British Nobel novelist Doris Lessing dies at 94

The woman has trouble stepping out of the taxi. She is old, and the taxi sits higher off the ground than she might like. As she stoops to protect her head, the long red scarf that hangs from her neck nearly brushes the pavement. The woman is not only old; she is also short and, it has to be said, somewhat squat—a small woman with gray hair tied back and stiff ankles cased in stockings, putting out a hand to steady herself against the open door of the taxi as the driver jogs over to assist her, his engine still running. She’s too far along to accept his help.

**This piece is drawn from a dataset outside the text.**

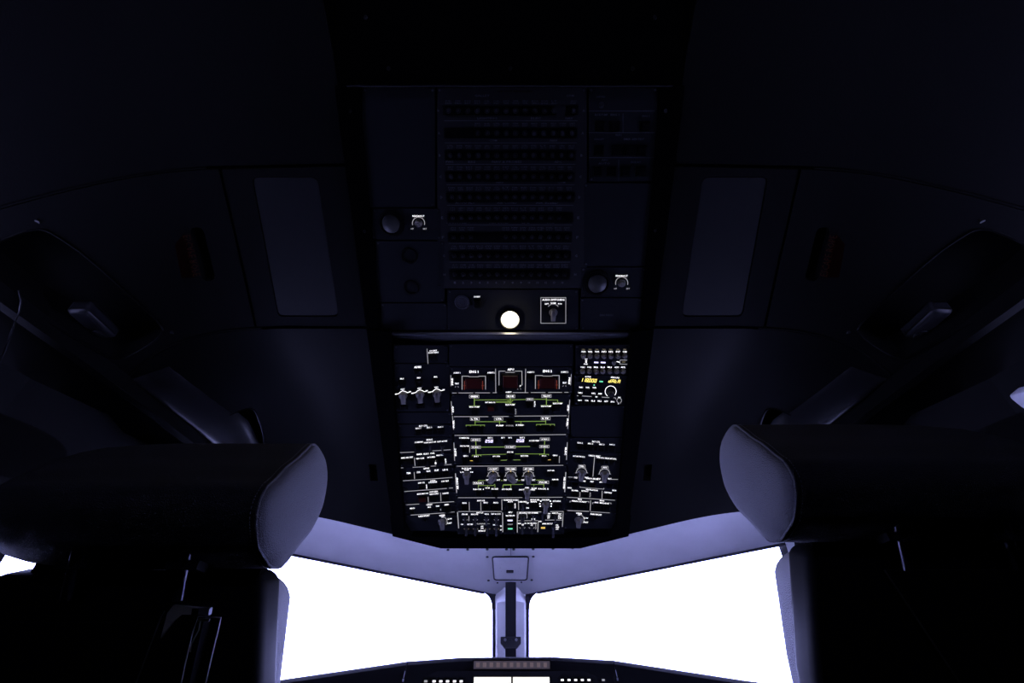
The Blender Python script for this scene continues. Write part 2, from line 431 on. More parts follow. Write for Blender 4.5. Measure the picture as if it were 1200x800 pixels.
class Module:
    """a screwed-in control panel: faceplate, legends, push buttons, knobs"""
    def __init__(s, name, label, pl, rect, plate=M_PLATE, cat='control panel', group=None, fast=True, plateh=.006):
        s.pl = pl; s.rect = rect
        x0, y0, x1, y1 = rect; s.c = pl.uv((x0+x1)/2, (y0+y1)/2)
        s.t = thing(name, label, cat, pl.M(s.c.x, s.c.y), group)
        cs = [s.loc(*q) for q in ((x0, y1), (x1, y1), (x1, y0), (x0, y0))]
        cs = [v+(Vector((-math.copysign(.0006, v.x), -math.copysign(.0006, v.y)))) for v in cs]; s.cs = cs
        mb = MB(); top = [Vector((v.x*.998, v.y*.998, 0)) for v in cs]; mid = [Vector((v.x, v.y, -.0008)) for v in cs]; lo = [Vector((v.x, v.y, -plateh)) for v in cs]
        mb.rings([lo, mid, top]); s.plate = obj('faceplate', mb, plate, s.t, local=True)
        s.W = {}; s.n = 0
        if fast:
            fm = MB(); fm.cyl((0, 0), .0022, .0018, 0, .0012, 10); fm.box((0, 0, .0013), (.0015, .0003, .0002)); me = fm.mesh('fastener', None, 30); me.materials.append(M_SCREWD)
            for i, v in enumerate(cs):
                o = bpy.data.objects.new('fastener', me); COL.objects.link(o); o.parent = s.t
                o.location = (v.x-math.copysign(.0045, v.x), v.y-math.copysign(.0045, v.y), 0)
    def loc(s, px, py, lift=0): return s.pl.uv(px, py, lift)-s.c
    def mb(s, m):
        if m.name not in s.W: s.W[m.name] = (MB(), m)
        return s.W[m.name][0]
    def T(s, txt, px, py, w, h=1.9, m=None, rot=0, bold=.035, z=.0006):
        m = m or E_WHITE; bold *= .7; vs, fs, asp = textmesh(txt, bold); c = s.loc(px, py)
        wx = (s.loc(px+w/2, py)-s.loc(px-w/2, py)).length; hy = (s.loc(px, py-h/2)-s.loc(px, py+h/2)).length
        a = R(rot); out = []
        for x, y in vs:
            x *= wx; y *= hy
            if rot in (90, -90):
                x, y = (vs[0][0], vs[0][1]) if False else (x, y)
            out.append((c.x+x*math.cos(a)-y*math.sin(a), c.y+x*math.sin(a)+y*math.cos(a), z))
        s.mb(m).add(out, fs)
    def TV(s, txt, px, py, w, h, m=None, rot=90):    # vertical text, w = on-screen width, h = on-screen height
        m = m or E_WHITE; vs, fs, asp = textmesh(txt, .035); c = s.loc(px, py)
        wx = (s.loc(px+w/2, py)-s.loc(px-w/2, py)).length; hy = (s.loc(px, py-h/2)-s.loc(px, py+h/2)).length
        k = 1 if rot > 0 else -1
        s.mb(m).add([(c.x-k*y*wx, c.y+k*x*hy, .0006) for x, y in vs], fs)
    def L(s, pts, w=.9, m=None, z=.0005):
        m = m or E_LINE; w *= .82; q = [s.loc(*p) for p in pts]; hw = (s.loc(pts[0][0]+w/2, pts[0][1])-s.loc(pts[0][0]-w/2, pts[0][1])).length/2
        for a, b in zip(q, q[1:]):
            d = (b-a); 
            if d.length < 1e-6: continue
            d.normalize(); n = Vector((-d.y, d.x))*hw; a2 = a-d*hw*.5; b2 = b+d*hw*.5
            s.mb(m).add([(*(a2-n), z), (*(b2-n), z), (*(b2+n), z), (*(a2+n), z)], [(0, 1, 2, 3)])
    def BX(s, txt, px, py, w, h=3.4):                # boxed legend
        s.L([(px-w/2, py-h/2), (px+w/2, py-h/2), (px+w/2, py+h/2), (px-w/2, py+h/2), (px-w/2, py-h/2)], .7)
        s.T(txt, px, py, w-2.6, h-1.3)
    def arc(s, px, py, r, a0, a1, w=.8, m=None):
        s.L([(px+r*math.cos(R(a0+(a1-a0)*i/14)), py-r*math.sin(R(a0+(a1-a0)*i/14))) for i in range(15)], w, m)
    def B(s, px, py, w=8.5, h=6.5, lit=None, m=None):
        """square push button: a bezel part with a raised cap sub-part"""
        a = s.loc(px-w/2, py); b = s.loc(px+w/2, py); c = s.loc(px, py-h/2); d = s.loc(px, py+h/2)
        hx = (b-a).length/2; hy = (c-d).length/2; x, y = s.loc(px, py)
        mb = MB(); mb.frust((0, 0), (hx, hy), (hx*.94, hy*.94), 0, .0022)
        o = obj('push_button', mb, M_BLACK, s.t, local=True); o.location = (x, y, 0)
        mb = MB(); mb.frust((0, 0), (hx*.8, hy*.8), (hx*.72, hy*.72), .0022, .005)
        q = obj('cap', mb, m or M_BLACK, o, local=True)
        if lit:
            mb = MB(); mb.box((0, hy*.1, .0051), (hx*.6, hy*.25, .0002)); obj('lit_legend', mb, lit, o, local=True)
        return o
    def K(s, px, py, r=5, ang=0, long=1.9, m=None, line=True, hgt=.013, grip=True):
        """rotary selector: skirt, wedge grip (ang in degrees, 0 = pointer up) and a pointer line"""
        rr = (s.loc(px+r, py)-s.loc(px, py)).length; x, y = s.loc(px, py); m = m or M_KNOB
        mb = MB(); mb.cyl((0, 0), rr, rr*.92, 0, .005, 20)
        o = obj('rotary_knob', mb, m, s.t, local=True, smooth=30); o.location = (x, y, 0); o.rotation_euler.z = R(ang)
        if grip:
            g = MB(); w = rr*.62
            vs = []
            for z, k in ((.005, 1), (hgt, .82)):
                for u, v in ((-.75*w, rr*.95), (.75*w, rr*.95), (w, -rr*.2), (w*.8, -rr*long), (-w*.8, -rr*long), (-w, -rr*.2)): vs.append(Vector((u*k, v*k if v > 0 else v*(k+.06), z)))
            g.rings([vs[:6], vs[6:]]); obj('grip', g, m, o, local=True, smooth=25)
            if line:
                l = MB(); l.box((0, rr*.1, hgt+.0002), (.0006, rr*.6, .0003)); obj('pointer_line', l, M_PRINT, o, local=True)
        else:
            g = MB(); g.cyl((0, 0), rr*.72, rr*.62, .005, hgt, 18); obj('grip', g, m, o, local=True, smooth=30)
        return o
    def TG(s, px, py, w=3, L=7, m=None, drop=1):
        """toggle switch: nut and bat lever leaning to the front"""
        rr = (s.loc(px+w*.75, py)-s.loc(px, py)).length; x, y = s.loc(px, py)
        mb = MB(); mb.cyl((0, 0), rr, rr*.9, 0, .003, 6)
        o = obj('toggle_switch', mb, M_KNOBD, s.t, local=True); o.location = (x, y, 0)
        l = MB(); ln = (s.loc(px, py)-s.loc(px, py+L)).length; vs = []
        for t, k in ((0, .35), (.6, .45), (1, .62)):
            z = .002+.013*t; yy = -ln*.55*t*drop
            vs.append([Vector((rr*k*math.cos(a), yy+rr*k*math.sin(a), z)) for a in [2*math.pi*i/8 for i in range(8)]])
        l.rings(vs); obj('lever', l, m or M_TOGGLE, o, local=True, smooth=40)
        return o
    def LAMP(s, px, py, w, h, m, name='indicator_lamp', z=.0006):
        a = s.loc(px-w/2, py); b = s.loc(px+w/2, py); c = s.loc(px, py-h/2); d = s.loc(px, py+h/2); x, y = s.loc(px, py)
        mb = MB(); mb.box((x, y, z), ((b-a).length/2, (c-d).length/2, .0004)); return obj(name, mb, m, s.t, local=True)
    def SEG(s, txt, px, py, w, h, m, slant=.18, wd=.16):
        st, W = segtext(txt); mb = s.mb(m); c = s.loc(px, py)
        wx = (s.loc(px+w/2, py)-s.loc(px-w/2, py)).length; hy = (s.loc(px, py-h/2)-s.loc(px, py+h/2)).length
        for x0, y0, x1, y1 in st:
            f = lambda x, y: Vector(((x/W-.5)*wx+(y/2-.5)*hy*slant, (y/2-.5)*hy))
            a = f(x0, y0)+c; b = f(x1, y1)+c; d = (b-a); d.normalize(); n = Vector((-d.y, d.x))*hy*wd/2; d *= hy*wd/3
            mb.add([(*(a-n-d), .0008), (*(b-n+d), .0008), (*(b+n+d), .0008), (*(a+n-d), .0008)], [(0, 1, 2, 3)])
    def done(s):
        nm = {'backlit_white': 'lit_lettering', 'backlit_line': 'lit_outline', 'backlit_green': 'green_flow_line', 'backlit_dim': 'dim_lettering', 'display_violet': 'violet_readout', 'display_yellow': 'yellow_readout', 'print_grey': 'printed_lettering', 'print_red': 'printed_lettering', 'display_dim': 'dim_readout', 'lamp_amber': 'amber_lamp', 'lamp_green': 'green_lamp', 'lamp_red_dim': 'red_glow_mark', 'print_tan': 'printed_lettering'}
        for k, (mb, m) in s.W.items(): obj(nm.get(k, 'marking'), mb, m, s.t, local=True, smooth=None, kind='stuff')
        return s.t

# ================================================================== overhead console frame
fr = thing('overhead_frame', 'black overhead console frame surrounding the switch panels', 'frame', PB.M(0, 0))
def edgeline(px, py, pl, lift=0): return pl.w(*pl.uv(px, py, 0), lift)
def rail(pts_in, wid, sg, h0=-.03, h1=.004):
    mb = MB(); rs = []
    for p in pts_in:
        o = p+Vector((sg*wid, 0, 0)); n = PB.n
        rs.append([p+n*h0, p+n*h1, p+n*(h1+.002)+Vector((sg*.003, 0, 0)), o+n*(h1+.002)-Vector((sg*.004, 0, 0)), o+n*h1, o+n*h0])
    mb.rings(rs); return mb
AL, AR = [edgeline(421, 101, PA), edgeline(447, 388, PA)], [edgeline(774, 101, PA), edgeline(749, 388, PA)]
BL, BR = [edgeline(457, 388, PL), edgeline(475.5, 617, PL)], [edgeline(739, 388, PR), edgeline(720.5, 617, PR)]
def rail2(a, b, sg):
    # outer boundary fixed at |X| = FRX-.002 on the lining height
    mb = MB(); rs = []
    for p in (a, b):
        # outer edge flush with the lining
        u, v = (p-PB.o).dot(PB.ex), (p-PB.o).dot(PB.ey); q = PB.w(sg*(FRX+.006), v, .003); n = PB.n
        rs.append([p-n*.03, p+n*.005, p+n*.007+Vector((sg*.003, 0, 0)), q+n*.002, q-n*.03])
    mb.rings(rs); return mb
obj('side_rail', rail2(AL[0], AL[1], -1), M_FRAME, fr); obj('side_rail', rail2(AR[0], AR[1], 1), M_FRAME, fr)
obj('side_rail', rail2(BL[0], BL[1], -1), M_FRAME, fr); obj('side_rail', rail2(BR[0], BR[1], 1), M_FRAME, fr)
def pbox(x0, y0, x1, y1, z0, z1, pl=PB):            # block on the overhead plane from a pixel rect measured on that plane
    a = pl.uv(x0, y1); b = pl.uv(x1, y0); mb = MB(); mb.box(((a.x+b.x)/2, (a.y+b.y)/2, (z0+z1)/2), (abs(b.x-a.x)/2, abs(b.y-a.y)/2, abs(z1-z0)/2), pl.M(0, 0)); return mb
v0 = PB.uv(600, 101).y; v1 = PB.uv(600, -60).y
mb = MB(); mb.box((0, (v0+v1)/2+.001, -.012), (FRX+.004, (v1-v0)/2, .016), PB.M(0, 0)); obj('rear_cover', mb, M_FRAME, fr)
mb = MB(); mb.box((0, v0-.0005, .006), (.300, .0012, .0022), PB.M(0, 0)); obj('rear_lip', mb, M_KNOBD, fr)
# step between the aft and forward panels: rounded lip that catches the lamp
va, vb = PB.uv(600, 389).y, PB.uv(600, 402).y
mb = MB(); rs = []
for x in (-.29, .29):
    prof = [(va, -.03), (va, .003), (va-.003, .0065), (va-.006, .006), (va-.008, .001), (vb+.004, -.009), (vb, -.009), (vb-.0005, -.03)]
    rs.append([PB.w(x, v, z) for v, z in prof])
mb.rings(rs); obj('step_lip', mb, mat('lip_satin', (.03, .03, .032), .3), fr)
# front end block, chamfered corners, hides the forward edge of the console
vE = PB.uv(600, 627).y; vF = PB.uv(600, 640.5).y
outl = [(-FRX-.01, vE+.075, .004), (-FRX-.01, vF+.043, .004), (-.196, vF, .006), (.196, vF, .006), (FRX+.01, vF+.043, .004), (FRX+.01, vE+.075, .004)]
inl = [(-.283, vE+.070, .027), (-.268, vE+.022, .026), (-.15, vE-.002, .008), (.15, vE-.002, .008), (.268, vE+.022, .026), (.283, vE+.070, .027)]
mb = MB(); mb.rings([[PB.w(x, v, -.035) for x, v, z in outl], [PB.w(x, v, z) for x, v, z in outl], [PB.w(x, v, z) for x, v, z in inl], [PB.w(x, v, -.012) for x, v, z in inl]], close=False, cap0=False, cap1=False)
obj('front_cover', mb, M_FRAME, fr)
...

She steps down slowly, asks the fare, and only after reaching for her pocketbook does she look straight into the camera, now close on her face, and ask what is being photographed. “We’re photographing you,” says a man’s voice, almost shyly, the long cone of a microphone pushed suddenly into view. “Have you heard the news?”

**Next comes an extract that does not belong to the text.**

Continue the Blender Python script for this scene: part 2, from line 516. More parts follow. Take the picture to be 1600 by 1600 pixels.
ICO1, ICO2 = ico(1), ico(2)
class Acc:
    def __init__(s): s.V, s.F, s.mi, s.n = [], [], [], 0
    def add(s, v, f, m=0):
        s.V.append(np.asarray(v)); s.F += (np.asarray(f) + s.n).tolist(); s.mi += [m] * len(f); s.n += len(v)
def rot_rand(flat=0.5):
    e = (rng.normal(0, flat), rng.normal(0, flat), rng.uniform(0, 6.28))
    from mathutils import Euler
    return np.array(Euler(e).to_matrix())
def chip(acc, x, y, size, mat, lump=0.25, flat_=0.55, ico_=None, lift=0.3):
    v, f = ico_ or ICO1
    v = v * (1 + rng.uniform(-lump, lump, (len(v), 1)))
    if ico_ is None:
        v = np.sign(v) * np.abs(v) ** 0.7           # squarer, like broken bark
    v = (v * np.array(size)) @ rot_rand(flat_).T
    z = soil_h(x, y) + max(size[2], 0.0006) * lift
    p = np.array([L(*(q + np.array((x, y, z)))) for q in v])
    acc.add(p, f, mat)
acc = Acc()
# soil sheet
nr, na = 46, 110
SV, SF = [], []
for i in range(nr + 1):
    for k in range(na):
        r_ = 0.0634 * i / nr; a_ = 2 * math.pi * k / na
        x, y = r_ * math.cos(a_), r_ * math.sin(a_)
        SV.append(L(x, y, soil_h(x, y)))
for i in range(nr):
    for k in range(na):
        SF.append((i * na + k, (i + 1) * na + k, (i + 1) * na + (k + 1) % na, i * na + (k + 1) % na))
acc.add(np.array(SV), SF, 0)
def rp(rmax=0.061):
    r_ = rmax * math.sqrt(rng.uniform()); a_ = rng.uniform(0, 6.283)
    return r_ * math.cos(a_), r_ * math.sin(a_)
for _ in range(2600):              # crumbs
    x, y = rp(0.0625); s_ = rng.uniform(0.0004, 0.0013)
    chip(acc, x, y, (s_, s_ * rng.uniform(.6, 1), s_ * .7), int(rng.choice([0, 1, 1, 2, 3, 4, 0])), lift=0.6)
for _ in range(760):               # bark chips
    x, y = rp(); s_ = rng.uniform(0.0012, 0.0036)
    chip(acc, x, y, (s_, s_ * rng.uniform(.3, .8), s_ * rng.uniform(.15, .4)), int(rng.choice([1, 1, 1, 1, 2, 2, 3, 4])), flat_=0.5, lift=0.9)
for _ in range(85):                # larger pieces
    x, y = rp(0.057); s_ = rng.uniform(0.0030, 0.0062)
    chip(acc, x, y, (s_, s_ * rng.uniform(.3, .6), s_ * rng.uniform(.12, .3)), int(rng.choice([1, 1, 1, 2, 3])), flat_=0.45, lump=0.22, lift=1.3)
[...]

Lessing was born in Iran on October 22, 1919 to British parents and was raised in Zimbabwe where she received her formal education. She was married twice and had three children, but the desire for personal freedom and intellectual development led her to seek out her own life in London, and following the divorce from her second husband in 1949 she did not marry again.

She was a divisive figure, never short of admirers, whose work was not confined by the expectations—nor the reactions—of the literary elite. Her 1962 novel, The Golden Notebook, was an epic work of female introspection that for many felt like the voice of their generation. In it Lessing effortlessly moved through a series of taboos including descriptions of menstruation and the female orgasm, as well as the rejection of motherhood for personal freedom.

She went on to write dozens more books including the Children of Violence sequence which depicts the social and intellectual development of a young woman as she navigates the culture and upheaval of the twentieth century, and the Canopus in Argus sequence which depicts the evolution of civilizations and cultures over huge stretches of time.

Lessing was known for her feisty and sometimes problematic opinions, such as her exhortation to feminists to stop the oppression of men, claiming that women’s advances had come “at a cost to men,” and her remarks shortly after receiving the Nobel Prize for Literature in 2007 that the events of September 11, 2001, were “terrible… [but] not that terrible.”